• _What is required_: Please write out the lines of the data exactly, beginning with the first and ending with the line containing "COL = S.collection"; leave the pictures behind.

• _Data shown_:
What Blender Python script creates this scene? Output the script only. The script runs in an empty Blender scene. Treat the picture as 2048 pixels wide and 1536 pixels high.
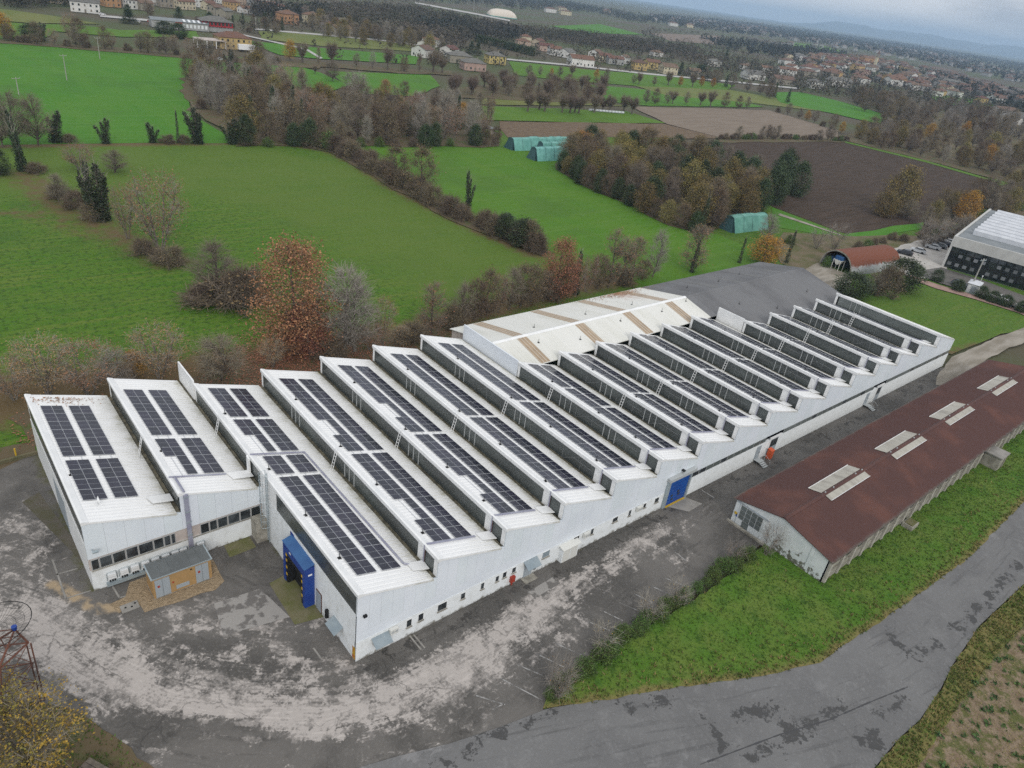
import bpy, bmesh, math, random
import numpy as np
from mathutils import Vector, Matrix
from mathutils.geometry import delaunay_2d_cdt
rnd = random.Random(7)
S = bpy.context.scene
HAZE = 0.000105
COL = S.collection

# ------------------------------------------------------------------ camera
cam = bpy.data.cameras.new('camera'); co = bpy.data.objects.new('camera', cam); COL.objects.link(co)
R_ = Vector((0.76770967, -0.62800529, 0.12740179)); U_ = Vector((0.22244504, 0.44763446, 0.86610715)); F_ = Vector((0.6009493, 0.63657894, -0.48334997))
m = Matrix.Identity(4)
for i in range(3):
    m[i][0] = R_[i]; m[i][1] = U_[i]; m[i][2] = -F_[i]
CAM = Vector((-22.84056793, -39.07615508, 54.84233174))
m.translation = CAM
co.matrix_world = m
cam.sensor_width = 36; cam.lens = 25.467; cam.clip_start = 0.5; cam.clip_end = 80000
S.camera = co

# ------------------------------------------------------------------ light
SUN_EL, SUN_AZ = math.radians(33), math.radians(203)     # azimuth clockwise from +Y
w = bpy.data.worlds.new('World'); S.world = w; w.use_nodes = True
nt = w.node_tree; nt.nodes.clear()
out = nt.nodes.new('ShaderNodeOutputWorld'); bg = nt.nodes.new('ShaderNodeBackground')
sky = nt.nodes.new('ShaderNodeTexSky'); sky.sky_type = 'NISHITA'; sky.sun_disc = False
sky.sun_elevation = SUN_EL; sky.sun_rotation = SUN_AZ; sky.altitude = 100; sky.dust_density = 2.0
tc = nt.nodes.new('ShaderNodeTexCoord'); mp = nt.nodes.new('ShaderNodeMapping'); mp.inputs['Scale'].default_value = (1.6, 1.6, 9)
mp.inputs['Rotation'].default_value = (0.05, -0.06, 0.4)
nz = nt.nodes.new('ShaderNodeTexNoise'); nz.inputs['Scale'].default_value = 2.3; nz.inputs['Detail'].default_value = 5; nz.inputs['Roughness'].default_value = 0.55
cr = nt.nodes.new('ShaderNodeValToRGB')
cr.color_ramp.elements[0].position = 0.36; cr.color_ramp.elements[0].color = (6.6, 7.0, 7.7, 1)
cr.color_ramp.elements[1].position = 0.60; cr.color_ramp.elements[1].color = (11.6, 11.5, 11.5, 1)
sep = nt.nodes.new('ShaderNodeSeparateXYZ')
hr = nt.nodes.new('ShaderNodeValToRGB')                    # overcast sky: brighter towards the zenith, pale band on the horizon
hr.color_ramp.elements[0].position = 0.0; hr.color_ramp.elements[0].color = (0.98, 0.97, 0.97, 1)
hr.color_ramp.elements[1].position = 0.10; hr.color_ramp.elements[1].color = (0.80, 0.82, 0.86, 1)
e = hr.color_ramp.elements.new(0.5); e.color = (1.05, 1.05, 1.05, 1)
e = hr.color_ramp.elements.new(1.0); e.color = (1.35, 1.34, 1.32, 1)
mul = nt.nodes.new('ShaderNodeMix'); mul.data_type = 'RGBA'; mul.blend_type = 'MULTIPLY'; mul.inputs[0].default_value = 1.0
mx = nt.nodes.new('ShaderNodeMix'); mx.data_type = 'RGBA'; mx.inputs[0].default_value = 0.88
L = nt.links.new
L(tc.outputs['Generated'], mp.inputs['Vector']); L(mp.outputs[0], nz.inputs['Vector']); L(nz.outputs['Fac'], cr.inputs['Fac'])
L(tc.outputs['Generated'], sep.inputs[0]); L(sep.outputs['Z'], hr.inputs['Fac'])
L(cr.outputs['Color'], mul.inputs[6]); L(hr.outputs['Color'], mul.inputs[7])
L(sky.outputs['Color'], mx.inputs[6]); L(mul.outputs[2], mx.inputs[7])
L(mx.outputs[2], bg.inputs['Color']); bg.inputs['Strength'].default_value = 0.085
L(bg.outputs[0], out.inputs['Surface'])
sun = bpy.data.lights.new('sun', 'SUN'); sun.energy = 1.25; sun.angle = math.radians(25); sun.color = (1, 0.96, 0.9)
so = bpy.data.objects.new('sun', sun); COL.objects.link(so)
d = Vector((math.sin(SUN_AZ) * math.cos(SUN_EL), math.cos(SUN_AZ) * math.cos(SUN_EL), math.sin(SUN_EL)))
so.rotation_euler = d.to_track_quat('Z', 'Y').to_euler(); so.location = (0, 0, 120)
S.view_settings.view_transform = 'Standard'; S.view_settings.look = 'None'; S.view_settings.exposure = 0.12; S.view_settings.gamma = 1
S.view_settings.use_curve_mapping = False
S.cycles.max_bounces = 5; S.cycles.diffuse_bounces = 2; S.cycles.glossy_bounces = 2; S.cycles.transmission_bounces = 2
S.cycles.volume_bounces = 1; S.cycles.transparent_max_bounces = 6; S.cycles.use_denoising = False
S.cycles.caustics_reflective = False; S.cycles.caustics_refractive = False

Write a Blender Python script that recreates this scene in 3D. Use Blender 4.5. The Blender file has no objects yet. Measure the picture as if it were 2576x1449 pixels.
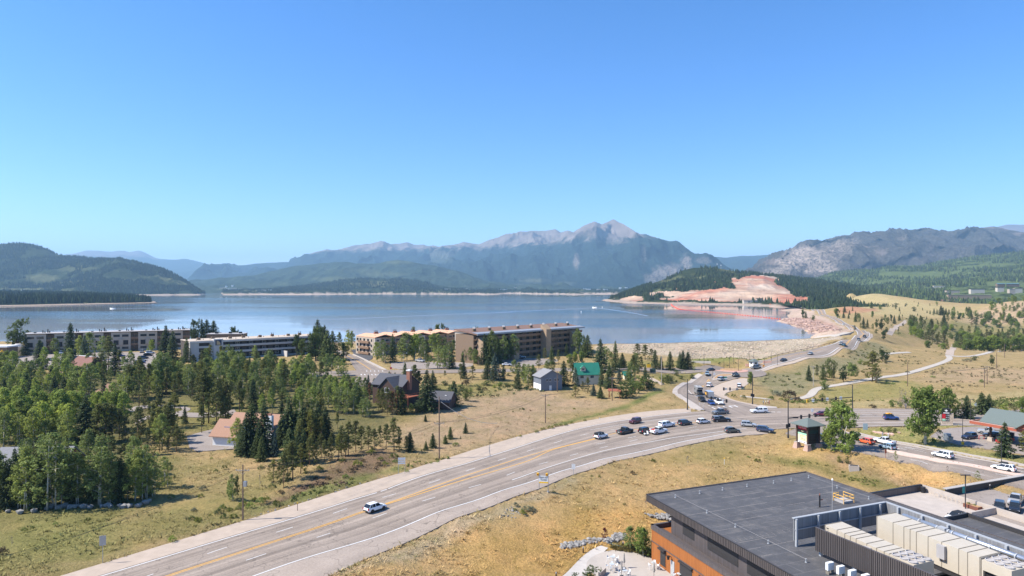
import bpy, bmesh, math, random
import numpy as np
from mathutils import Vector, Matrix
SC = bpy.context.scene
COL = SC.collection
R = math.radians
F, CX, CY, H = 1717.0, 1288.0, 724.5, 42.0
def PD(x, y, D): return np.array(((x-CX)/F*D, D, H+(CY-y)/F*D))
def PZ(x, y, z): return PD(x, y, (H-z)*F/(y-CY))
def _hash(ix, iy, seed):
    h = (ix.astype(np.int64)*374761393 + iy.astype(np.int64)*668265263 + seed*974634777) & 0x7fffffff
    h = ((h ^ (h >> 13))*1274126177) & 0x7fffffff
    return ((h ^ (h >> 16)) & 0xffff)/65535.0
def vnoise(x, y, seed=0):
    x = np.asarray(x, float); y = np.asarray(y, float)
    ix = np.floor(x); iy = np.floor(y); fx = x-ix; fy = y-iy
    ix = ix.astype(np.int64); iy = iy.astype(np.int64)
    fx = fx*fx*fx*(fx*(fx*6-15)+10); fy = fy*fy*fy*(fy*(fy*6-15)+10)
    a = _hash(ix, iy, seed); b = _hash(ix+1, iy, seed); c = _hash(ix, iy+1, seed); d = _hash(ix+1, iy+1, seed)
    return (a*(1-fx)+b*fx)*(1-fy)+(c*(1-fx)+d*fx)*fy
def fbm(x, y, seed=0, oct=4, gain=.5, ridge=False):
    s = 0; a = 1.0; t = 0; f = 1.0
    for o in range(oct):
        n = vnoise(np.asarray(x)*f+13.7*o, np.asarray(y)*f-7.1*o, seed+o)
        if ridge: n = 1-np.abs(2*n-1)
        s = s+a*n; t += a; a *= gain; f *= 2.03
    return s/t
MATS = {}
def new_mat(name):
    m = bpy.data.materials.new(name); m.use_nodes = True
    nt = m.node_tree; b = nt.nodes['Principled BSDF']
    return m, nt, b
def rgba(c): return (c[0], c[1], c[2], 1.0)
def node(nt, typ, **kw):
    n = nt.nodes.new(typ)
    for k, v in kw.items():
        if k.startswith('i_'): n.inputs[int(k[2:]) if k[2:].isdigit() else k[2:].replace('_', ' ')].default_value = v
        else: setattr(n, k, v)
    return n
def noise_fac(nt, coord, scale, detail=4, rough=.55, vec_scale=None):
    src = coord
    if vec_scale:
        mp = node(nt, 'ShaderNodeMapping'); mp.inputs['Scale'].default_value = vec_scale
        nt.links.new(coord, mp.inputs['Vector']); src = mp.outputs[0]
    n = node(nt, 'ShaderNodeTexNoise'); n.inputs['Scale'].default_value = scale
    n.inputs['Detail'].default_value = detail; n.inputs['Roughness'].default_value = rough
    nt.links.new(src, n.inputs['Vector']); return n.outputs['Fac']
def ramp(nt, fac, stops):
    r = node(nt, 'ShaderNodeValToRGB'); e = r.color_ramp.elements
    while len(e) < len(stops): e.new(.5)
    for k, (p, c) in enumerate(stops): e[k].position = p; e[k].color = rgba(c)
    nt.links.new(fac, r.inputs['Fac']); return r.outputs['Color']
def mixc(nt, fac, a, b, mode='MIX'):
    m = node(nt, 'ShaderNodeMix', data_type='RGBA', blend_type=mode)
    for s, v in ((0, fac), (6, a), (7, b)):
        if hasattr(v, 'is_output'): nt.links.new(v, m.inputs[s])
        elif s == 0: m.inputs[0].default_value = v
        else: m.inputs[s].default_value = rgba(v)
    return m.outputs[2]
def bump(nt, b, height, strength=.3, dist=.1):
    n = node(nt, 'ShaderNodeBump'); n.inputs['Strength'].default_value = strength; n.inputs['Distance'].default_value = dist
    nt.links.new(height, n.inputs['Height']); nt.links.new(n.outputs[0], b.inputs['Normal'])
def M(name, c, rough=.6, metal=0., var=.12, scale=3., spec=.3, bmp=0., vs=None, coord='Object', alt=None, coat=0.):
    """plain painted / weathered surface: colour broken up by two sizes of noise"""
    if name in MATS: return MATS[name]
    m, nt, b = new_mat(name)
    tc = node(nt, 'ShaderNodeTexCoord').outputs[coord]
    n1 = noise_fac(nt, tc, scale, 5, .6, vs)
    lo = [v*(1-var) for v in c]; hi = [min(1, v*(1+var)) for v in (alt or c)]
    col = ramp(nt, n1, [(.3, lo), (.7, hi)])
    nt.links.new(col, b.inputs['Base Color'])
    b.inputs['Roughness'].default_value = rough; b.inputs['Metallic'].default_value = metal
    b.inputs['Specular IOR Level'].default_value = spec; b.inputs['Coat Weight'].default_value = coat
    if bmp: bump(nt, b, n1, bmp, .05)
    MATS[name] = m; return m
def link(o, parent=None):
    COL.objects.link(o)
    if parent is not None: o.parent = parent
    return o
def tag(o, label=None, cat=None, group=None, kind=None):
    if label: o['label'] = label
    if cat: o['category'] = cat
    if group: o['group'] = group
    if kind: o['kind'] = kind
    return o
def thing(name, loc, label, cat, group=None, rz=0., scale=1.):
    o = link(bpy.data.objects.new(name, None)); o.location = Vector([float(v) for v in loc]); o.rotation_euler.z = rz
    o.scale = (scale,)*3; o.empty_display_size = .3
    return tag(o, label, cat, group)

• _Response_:
What Blender Python script creates this scene? Output the script only. The script runs in an empty Blender scene. Treat the picture as 2048 pixels wide and 1536 pixels high.
import bpy, bmesh, math, random
import numpy as np
from mathutils import Vector, Matrix
from mathutils.geometry import delaunay_2d_cdt
rnd = random.Random(7)
S = bpy.context.scene
HAZE = 0.000105
COL = S.collection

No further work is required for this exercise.